═══ Data excerpts ═══

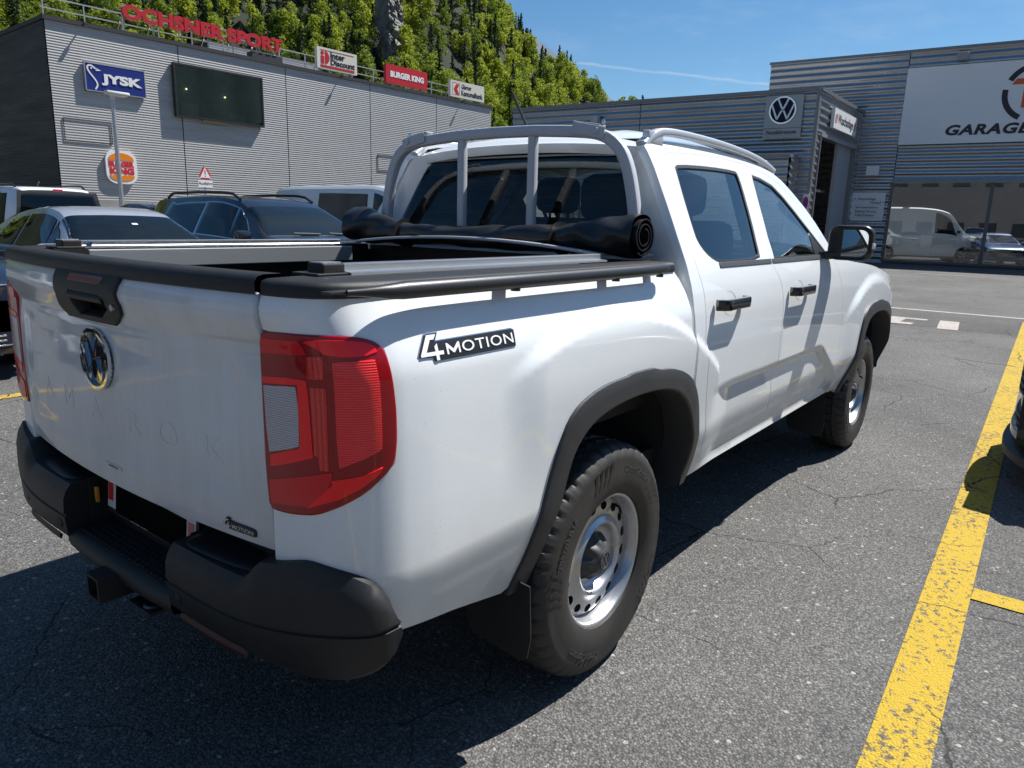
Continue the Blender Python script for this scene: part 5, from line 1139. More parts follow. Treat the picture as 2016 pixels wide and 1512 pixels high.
def Semb(a, z): return Stailp(a, z)+Vector((-.001, 0, 0))
em = empty('emblem', (0, 0, 0), 0, parent=gate)
vw(Semb, -.012, 1.064, .081, em, .014, chrome, mat('emblem black', (.008, .008, .009), .12, coat=1.), chrome, lambda ee, o: setattr(o, 'parent', ee) or o)
for ch, a in zip('AMAROK', (-.42, -.25, -.062, .143, .300, .475)):
    letter(ch, .088, Stailp, dusty_paint, 'embossed_letter', gate, at=(a, .918), depth=.0018, off=-.0008, sx=1.25, bold=-.006)
slv = mat('silver badge letters', (.62, .63, .64), .25, metal=.9)
poly([(.499, .748), (.5155, .7665), (.530, .766), (.523, .760), (.604, .7575), (.611, .753), (.6095, .740), (.604, .7385), (.520, .7385), (.517, .744), (.503, .744)], Stailp, black_ink, 'rear_badge', gate, .004, step=.012)
poly([(.5025, .7480), (.5150, .7640), (.5260, .7640), (.5225, .7605), (.5170, .7605), (.5090, .7500), (.5205, .7500), (.5205, .7560), (.5240, .7580), (.5240, .7500), (.5290, .7500), (.5290, .7465), (.5240, .7465), (.5240, .7410), (.5205, .7410), (.5205, .7465), (.5025, .7465)], Stailp, slv, 'badge_number', gate, .003, .004); fitl('MOTION', (.5330, .6035, .7430, .7535), Stailp, slv, 'badge_lettering', gate, depth=.002, off=.004, bold=.015)
poly(rrect(.017, .777, .092, .013, .002), Stailp, mat('faded sticker', (.55, .56, .56), .5), 'dealer_sticker', gate, .0006, .0006, step=.02); letter('eurolimo.ch', .011, Stailp, mat('grey print', (.12, .12, .12)), 'sticker_print', gate, at=(.017, .777), depth=.0004, off=.0013)
def tcap(a, q):
    pr = [(-.0005, 1.2815), (.008, 1.285), (.009, 1.308), (.002, 1.319), (-.012, 1.3235), (-.055, 1.3235), (-.075, 1.318), (-.078, 1.26)]; d, z = pr[q]; p = Stail(a, 1.287); return Vector((p.x-d, p.y, z))
m = MB(); m.grid(lambda a, q: tcap(a, q), lin(-.668, .668, 40), list(range(8))); fixn(m.build('tailgate_cap', black_plastic, gate, 45))
m = MB()
for sg in (-1, 1): m.box((-1.022, sg*.668, 1.0), (.03, .05, .52))
m.build('shut_line_trough', dark, T, None)
# ---- rear lights
lens = mat('red lens', (.30, .002, .006), .3, coat=.7, coatr=.02, spec=.2); lens_hi = mat('bright red lens', (1., .008, .014), .3, coat=.7, coatr=.02, spec=.2); lens_mid = mat('mid red lens', (.66, .004, .012), .3, coat=.7, coatr=.02, spec=.2)
def rib_lens(name, c1, c2, sx, sz):
    m = mat(name, c1, .3, coat=.7, coatr=.02, spec=.3); t = m.node_tree; p = t.nodes['Principled BSDF']; L = t.links.new; tc = N(t, 'ShaderNodeTexCoord'); fs = None
    for ax, sc in (('X', sx), ('Z', sz)):
        if not sc: continue
        w_ = N(t, 'ShaderNodeTexWave', wave_type='BANDS', bands_direction=ax, inp={'Scale': sc}); L(tc.outputs['Object'], w_.inputs[0])
        if fs is None: fs = w_.outputs['Fac']
        else: q = N(t, 'ShaderNodeMath', operation='MULTIPLY'); L(fs, q.inputs[0]); L(w_.outputs['Fac'], q.inputs[1]); fs = q.outputs[0]
    mx = N(t, 'ShaderNodeMixRGB', inp={1: (*c1, 1), 2: (*c2, 1)}); L(fs, mx.inputs[0]); L(mx.outputs[0], p.inputs['Base Color'])
    b = N(t, 'ShaderNodeBump', inp={'Strength': .5, 'Distance': .002}); L(fs, b.inputs['Height']); L(b.outputs[0], p.inputs['Normal']); return m
ribs = rib_lens('ribbed red lens', (.80, .006, .012), (1., .05, .05), 0, 62.); gridm = rib_lens('gridded red lens', (.60, .008, .012), (.95, .12, .06), 75., 75.); revm = rib_lens('reversing lens', (.34, .30, .32), (.60, .56, .58), 0, 60.)
def bulge(u, z): return Sbed(u, z)
def light(mir):
    o = chaik([p for p in TL_OUT], 1); base = panel('tail_light', offs(o, -.003), bulge, lens, T, step=.014, thick=.03, r=.006, off=.006, mirror=mir)
    def pc(nm, pts, mt, d=.0022, sm=1):
        pts = [(max(p[0], U_END-.007), p[1]) for p in pts]
        panel(nm, chaik(pts, sm) if sm else pts, bulge, mt, base, step=.012, thick=.0015, r=.0008, off=.006+d, mirror=mir)
    pc('side_reflector', [(-1.0264, 1.1597), (-0.9441, 1.1637), (-0.9412, 1.1232), (-0.9403, 1.0613), (-0.9419, 0.9825), (-0.9760, 0.9670), (-1.0245, 0.9468), (-1.0271, 1.0022), (-1.0270, 1.0952)], ribs, sm=0)
    pc('reversing_light', [(-1.2094, 1.0960), (-1.1162, 1.1054), (-1.1116, 1.0560), (-1.1141, 0.9824), (-1.1351, 0.9739), (-1.2005, 0.9549), (-1.2062, 1.0086)], revm, sm=0)
    pc('light_bracket', [(-1.2129, 1.1148), (-1.1378, 1.1214), (-1.0878, 1.1209), (-1.0848, 1.0843), (-1.0806, 0.9634), (-1.1370, 0.9425), (-1.1979, 0.9235), (-1.1986, 0.9486), (-1.1123, 0.9778), (-1.1095, 0.9927), (-1.1098, 1.1108), (-1.2090, 1.1025)], lens_hi, sm=0)
    pc('indicator_strip', [(-1.0782, 1.1076), (-1.0451, 1.1094), (-1.0463, 1.0322), (-1.0471, 0.9386), (-1.0637, 0.9383), (-1.0677, 0.9667), (-1.0754, 0.9682), (-1.0768, 1.0441)], gridm, sm=0)
    pc('upper_strip', [(-1.0795, 1.1683), (-1.0438, 1.1707), (-1.0485, 1.1274), (-1.0836, 1.1259)], gridm, sm=0)
    pc('top_band', [(-1.0915, 1.2000), (-1.0001, 1.2035), (-0.9402, 1.1942), (-0.9329, 1.1732), (-1.0333, 1.1711), (-1.0563, 1.1890)], lens_hi)
    pc('upper_band', [(-1.212, 1.196), (-1.097, 1.199), (-1.082, 1.173), (-1.212, 1.165)], lens_mid, sm=0)
    pc('lower_band', [(-1.0413, 0.9185), (-0.9859, 0.9290), (-0.9412, 0.9433), (-0.9481, 0.9313), (-0.9866, 0.9031), (-1.0266, 0.8805), (-1.0848, 0.8570), (-1.1003, 0.8508), (-1.0550, 0.8943), (-1.0400, 0.9088)], lens_hi, sm=0)
    pc('lower_box', [(-1.2049, 0.8916), (-1.0408, 0.9360), (-1.0414, 0.9214), (-1.0519, 0.8976), (-1.0972, 0.8542), (-1.2036, 0.8404)], lens_mid, sm=0)
both(light)
# dark hollow behind panel gaps
m = MB(); m.grid(lambda z, u: Sbed(u, z)*1+Vector((.028 if u < -1.0 else 0, .026, 0)), lin(.70, 1.24, 14), lin(-1.185, -.86, 30)); m.build('bed_corner_backing', dark, T, 60); m.build('bed_corner_backing', dark, T, 60, mirror=True)
# ---- side badge
BAD = [(-.8405, 1.1577), (-.830, 1.1754), (-.8114, 1.2018), (-.8006, 1.2039), (-.7679, 1.2034), (-.7800, 1.1870), (-.5213, 1.1884), (-.5104, 1.1837), (-.5143, 1.146), (-.520, 1.1425), (-.7963, 1.1414), (-.7994, 1.1498), (-.8335, 1.1522)]
poly(BAD, Sbed, slv, 'side_badge', T, .0008, .0004, step=.007); sb = [o for o in T.children if o.name.startswith('side_badge')][-1]
poly(offs(BAD, -.0028), Sbed, black_ink, 'badge_field', sb, .0008, .0018, step=.007)
poly([(-.8335, 1.1585), (-.8060, 1.1985), (-.7790, 1.1985), (-.7880, 1.1885), (-.7990, 1.1885), (-.8160, 1.1640), (-.7900, 1.1640), (-.7905, 1.1740), (-.7815, 1.1800), (-.7815, 1.1640), (-.7660, 1.1640), (-.7665, 1.1560), (-.7815, 1.1560), (-.7815, 1.1455), (-.7905, 1.1455), (-.7905, 1.1560), (-.8320, 1.1560)], Sbed, white_ink, 'badge_number', sb, .0006, .0036)
poly([(-.7560, 1.1540), (-.7505, 1.1540), (-.7505, 1.1675), (-.7365, 1.1560), (-.7325, 1.1560), (-.7185, 1.1675), (-.7185, 1.1540), (-.7130, 1.1540), (-.7130, 1.1770), (-.7180, 1.1770), (-.7345, 1.1635), (-.7510, 1.1770), (-.7560, 1.1770)], Sbed, white_ink, 'badge_lettering', sb, .0006, .0036)
fitl('OTION', (-.7060, -.5240, 1.1540, 1.1770), Sbed, white_ink, 'badge_lettering', sb, depth=.0006, off=.0036, bold=.004, space=1.08)
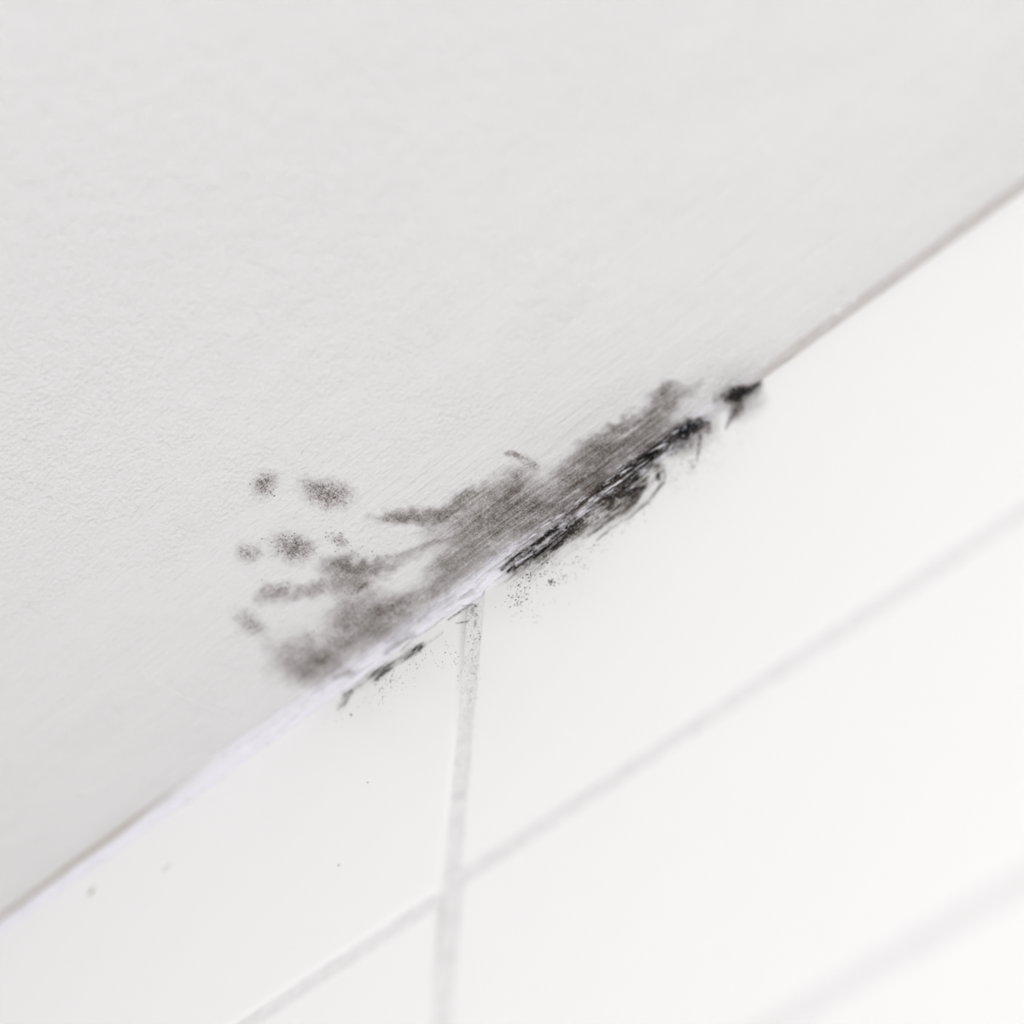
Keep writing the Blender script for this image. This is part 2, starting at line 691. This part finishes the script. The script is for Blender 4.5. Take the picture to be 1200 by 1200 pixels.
# --- the large grey-brown patch on the ceiling
big_blobs = [
    (476, 607, 34, 9, 6, 0.62), (450, 608, 18, 5, 0, 0.35), (508, 601, 30, 9, 14, 0.50), (545, 585, 28, 9, 28, 0.42),
    (540, 610, 44, 12, 22, 0.40), (604, 590, 36, 24, 35, 0.50), (618, 602, 20, 16, 30, 0.35), (575, 618, 55, 17, 30, 0.40),
    (560, 640, 62, 12, 32, 0.34), (622, 616, 30, 10, 38, 0.30), (522, 662, 26, 14, 20, 0.34), (520, 685, 34, 9, 32, 0.28),
    (492, 698, 42, 13, 30, 0.38), (500, 645, 40, 5, 24, 0.22),
    (402, 665, 25, 15, -8, 0.74), (432, 666, 24, 10, 8, 0.58), (415, 682, 24, 12, 15, 0.45), (455, 660, 26, 7, 18, 0.25),
    (370, 690, 36, 7, 24, 0.5), (325, 692, 20, 10, 12, 0.50), (312, 700, 16, 8, 10, 0.25),
    (432, 712, 46, 22, 12, 0.50), (446, 732, 38, 20, 30, 0.48), (410, 730, 22, 26, 0, 0.30),
    (362, 768, 44, 28, 8, 0.42), (368, 786, 34, 16, 18, 0.24), (402, 762, 38, 18, 35, 0.34), (345, 772, 24, 22, 0, 0.22),
    (400, 738, 20, 8, 0, 0.2),
    (668, 568, 38, 20, 38, 0.52), (690, 545, 40, 18, 38, 0.46), (720, 525, 44, 18, 38, 0.48), (756, 502, 44, 16, 38, 0.42),
    (727, 497, 24, 6, 36, 0.55), (690, 522, 22, 9, 34, 0.40), (780, 460, 18, 9, 28, 0.62), (775, 478, 36, 10, 38, 0.38),
    (800, 466, 34, 5, 38, 0.28), (742, 545, 44, 12, 40, 0.48), (700, 572, 48, 12, 38, 0.40), (640, 596, 22, 12, 36, 0.35),
    (765, 515, 30, 10, 40, 0.40), (660, 604, 34, 9, 37, 0.45), (700, 580, 34, 9, 38, 0.4), (566, 655, 46, 14, 34, 0.30), (585, 580, 48, 20, 28, 0.38), (535, 592, 34, 12, 24, 0.35), (556, 634, 60, 16, 32, 0.25), (700, 552, 70, 20, 38, 0.3), (500, 722, 44, 9, 34, 0.28),
    (630, 625, 34, 8, 37, 0.3), (600, 560, 30, 18, 20, 0.10), (360, 740, 50, 60, 0, 0.06), (560, 590, 80, 30, 25, 0.08),
]
big_strokes = [
    ([(441, 655), (480, 647), (520, 633), (560, 615)], (3, 5), 0.28),
    ([(592, 655), (640, 625), (670, 606)], 3, 0.45),
    ([(540, 614), (562, 608), (573, 604)], 3, 0.30),
    ([(560, 655), (600, 640), (622, 630)], 4, 0.25),
    ([(420, 690), (428, 684)], 4, 0.5),
    ([(486, 745), (470, 752), (452, 765)], 3, 0.35),
    ([(392, 795), (410, 788)], 3, 0.4),
]
big_erase = [([(462, 680), (485, 668), (505, 652)], (6, 5), 0.65), ([(448, 682), (474, 688)], 6, 0.35),
             ([(366, 735), (395, 740)], 5, 0.3), ([(640, 560), (655, 548)], 4, 0.2),
             ([(560, 560), (600, 561)], 3, 0.3)]


def big_tone(px, py, d):
    return np.clip((d - 0.42) * 3.0, 0, 1)


def st_map(px, py):
    return np.clip(0.35 + (px - 420) / 260, 0.35, 1.25)


patch = film('mold_patch', None, (-0.16, 0.5), M_FILM,
             dict(blobs=big_blobs, strokes=big_strokes, erase=big_erase, warp=9.0, seed=3, gain=0.72),
             tone=big_tone, xr=(-0.14, 0.12), streak=st_map, cut=0.045)
tag(patch, 'large grey-brown mold patch smeared across the ceiling above the sealant bead', 'mold')
P, N, Rr = scatter([(402, 662, 18, 10, 0, 70, .08, .24), (615, 600, 22, 14, 30, 90, .08, .22), (420, 688, 16, 8, 20, 30, .08, .3),
                    (470, 606, 36, 8, 5, 50, .07, .2), (380, 745, 22, 10, 0, 60, .08, .26), (330, 690, 22, 9, 10, 60, .07, .24),
                    (560, 612, 30, 8, 20, 40, .07, .22), (650, 570, 40, 16, 38, 80, .07, .18), (700, 520, 40, 12, 38, 60, .07, .18),
                    (440, 720, 50, 24, 20, 120, .06, .18), (366, 775, 40, 20, 10, 90, .06, .18), (430, 650, 30, 5, 0, 30, .08, .24),
                    (645, 612, 30, 7, 38, 110, .1, .3), (575, 540, 60, 12, 30, 30, .05, .14)])
o = grains('grains', P, N, Rr, M_SPECKB, patch)
o['kind'] = 'stuff'
o['label'] = 'tiny dark brown grains dotted over the patch'

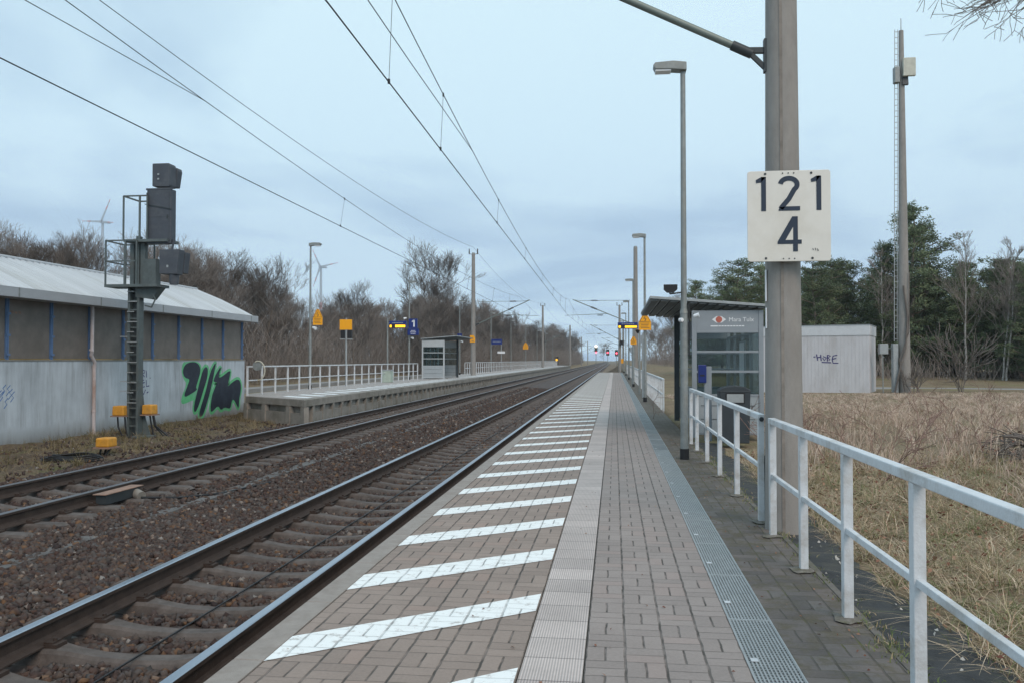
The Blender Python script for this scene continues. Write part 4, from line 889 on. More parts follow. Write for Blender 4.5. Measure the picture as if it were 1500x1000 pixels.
# litter bin
lb_ = empty('litter_bin', (2.13, 15.35, 0), 'dark plastic litter bin with pale flap in front of shelter', 'litter bin')
g = G(); pr = [(-.245, .02), (.245, .02), (.262, .70), (.268, .95)] ; pr += [(.262 * math.cos(R(a)), .95 + .09 * math.sin(R(a))) for a in range(15, 166, 15)] + [(-.268, .95)] + [(-.262, .70)]
g.prism(pr[::-1], 'y', -.20, .20); g.build('body', M_['bin'], lb_, bevel=.012)
g = G(); g.prism([(-.17, .72), (.17, .72), (.17, .92), (-.17, .92)][::-1], 'y', -.206, -.203); fl_ = g.build('opening', M_['black'], lb_)
g = G(); g.prism([(-.145, .745), (.145, .745), (.145, .895), (-.145, .895)][::-1], 'y', -.213, -.208); g.build('flap', M_['galvlight'], lb_, bevel=.002)
g = G(); g.box(-.275, .275, -.205, .205, .925, .955); g.build('rim', M_['bin'], lb_, bevel=.01)
# blue ticket stamping machine
tm = empty('ticket_validator', (1.69, 15.75, 0), 'blue ticket stamping box on a pale post before the shelter', 'ticket machine')
g = G(); g.box(-.035, .095, -.05, .05, 0, 1.38); g.build('post', M_['shelter'], tm, bevel=.006)
g = G(); g.box(-.15, -.005, -.12, .02, 1.08, 1.41); g.build('housing', M_['navy'], tm, bevel=.012)
g = G(); g.box(-.12, -.04, -.124, -.1205, 1.20, 1.23); g.build('slot', M_['black'], tm)

# ------------------------------------------------------------------ left building
bl = empty('station_building', (-14, 30.1, -.55), 'long low building with pale concrete wall, blue posts and grey metal roof', 'building')
def B(g, name, m, **k): o = g.build(name, m, bl, **k); o.location = (14, -30.1, .55); return o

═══

Copy out every line from the data above that has "pixels" in it.

Continue the Blender Python script for this scene: part 5, from line 1139. More parts follow. Treat the picture as 2016 pixels wide and 1512 pixels high.
Keep writing the Blender script for this image. This is part 2, starting at line 691. This part finishes the script. The script is for Blender 4.5. Take the picture to be 1200 by 1200 pixels.
The Blender Python script for this scene continues. Write part 4, from line 889 on. More parts follow. Write for Blender 4.5. Measure the picture as if it were 1500x1000 pixels.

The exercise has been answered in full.